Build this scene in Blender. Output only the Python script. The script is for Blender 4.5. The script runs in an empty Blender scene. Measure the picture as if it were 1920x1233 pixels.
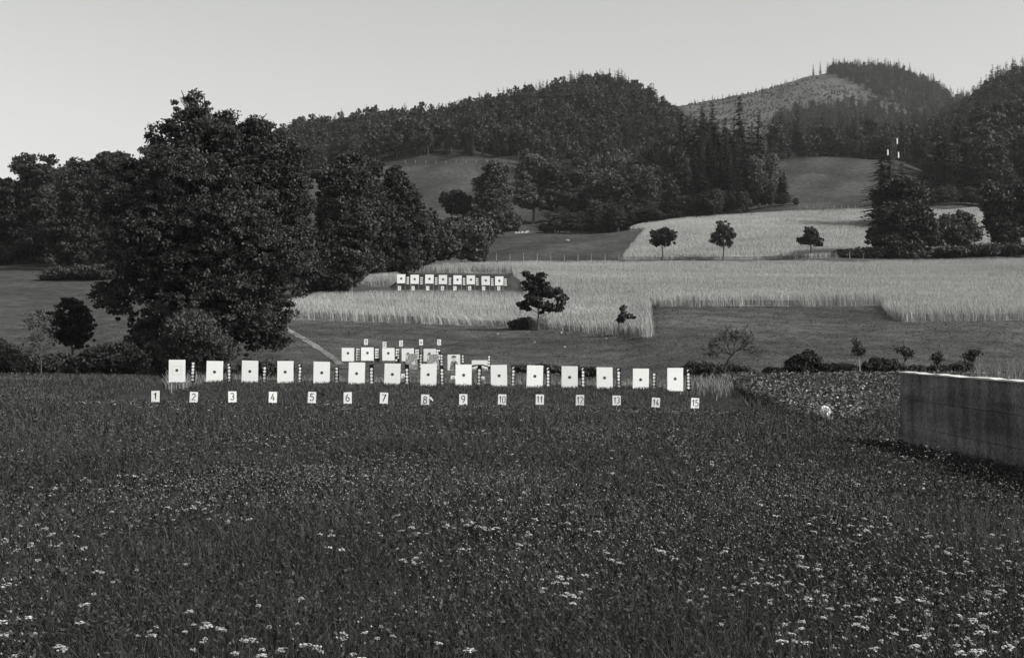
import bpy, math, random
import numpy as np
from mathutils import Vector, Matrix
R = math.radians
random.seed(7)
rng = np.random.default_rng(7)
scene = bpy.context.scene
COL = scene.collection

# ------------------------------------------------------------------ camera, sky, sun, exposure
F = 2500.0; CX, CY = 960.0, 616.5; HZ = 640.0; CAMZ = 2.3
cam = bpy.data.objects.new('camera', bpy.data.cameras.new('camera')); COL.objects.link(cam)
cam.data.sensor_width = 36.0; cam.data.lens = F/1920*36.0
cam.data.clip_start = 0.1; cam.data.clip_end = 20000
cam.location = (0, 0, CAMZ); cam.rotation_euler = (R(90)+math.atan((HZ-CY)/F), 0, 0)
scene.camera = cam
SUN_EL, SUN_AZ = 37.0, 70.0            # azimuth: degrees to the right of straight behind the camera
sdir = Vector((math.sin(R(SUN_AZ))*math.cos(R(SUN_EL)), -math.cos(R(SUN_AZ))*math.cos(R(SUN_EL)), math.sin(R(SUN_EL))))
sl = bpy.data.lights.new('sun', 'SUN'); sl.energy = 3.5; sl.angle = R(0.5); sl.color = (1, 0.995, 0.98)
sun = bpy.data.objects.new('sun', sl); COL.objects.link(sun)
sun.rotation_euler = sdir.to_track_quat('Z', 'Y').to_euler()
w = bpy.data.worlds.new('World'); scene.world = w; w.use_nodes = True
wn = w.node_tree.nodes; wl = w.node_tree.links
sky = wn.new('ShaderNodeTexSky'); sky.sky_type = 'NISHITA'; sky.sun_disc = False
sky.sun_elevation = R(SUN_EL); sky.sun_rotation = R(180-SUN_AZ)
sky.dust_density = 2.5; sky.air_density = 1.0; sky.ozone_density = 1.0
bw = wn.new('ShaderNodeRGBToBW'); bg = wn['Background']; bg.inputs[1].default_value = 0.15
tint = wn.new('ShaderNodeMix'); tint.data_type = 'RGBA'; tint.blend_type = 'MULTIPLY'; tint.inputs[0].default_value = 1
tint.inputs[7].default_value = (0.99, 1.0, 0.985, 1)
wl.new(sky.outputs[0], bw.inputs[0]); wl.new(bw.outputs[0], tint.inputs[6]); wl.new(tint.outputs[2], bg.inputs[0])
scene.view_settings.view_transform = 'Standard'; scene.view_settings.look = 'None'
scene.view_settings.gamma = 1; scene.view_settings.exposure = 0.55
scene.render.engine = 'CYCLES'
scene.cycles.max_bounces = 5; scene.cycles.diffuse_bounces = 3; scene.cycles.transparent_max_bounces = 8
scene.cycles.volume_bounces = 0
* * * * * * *
Restate, line by line and word for word, everything from the top of the material through the line that contains "COL = scene.collection". Leave pictures out.

Build this scene in Blender. Output only the Python script. The script is for Blender 4.5. The script runs in an empty Blender scene. Measure the picture as if it were 1920x1233 pixels.
import bpy, math, random
import numpy as np
from mathutils import Vector, Matrix
R = math.radians
random.seed(7)
rng = np.random.default_rng(7)
scene = bpy.context.scene
COL = scene.collection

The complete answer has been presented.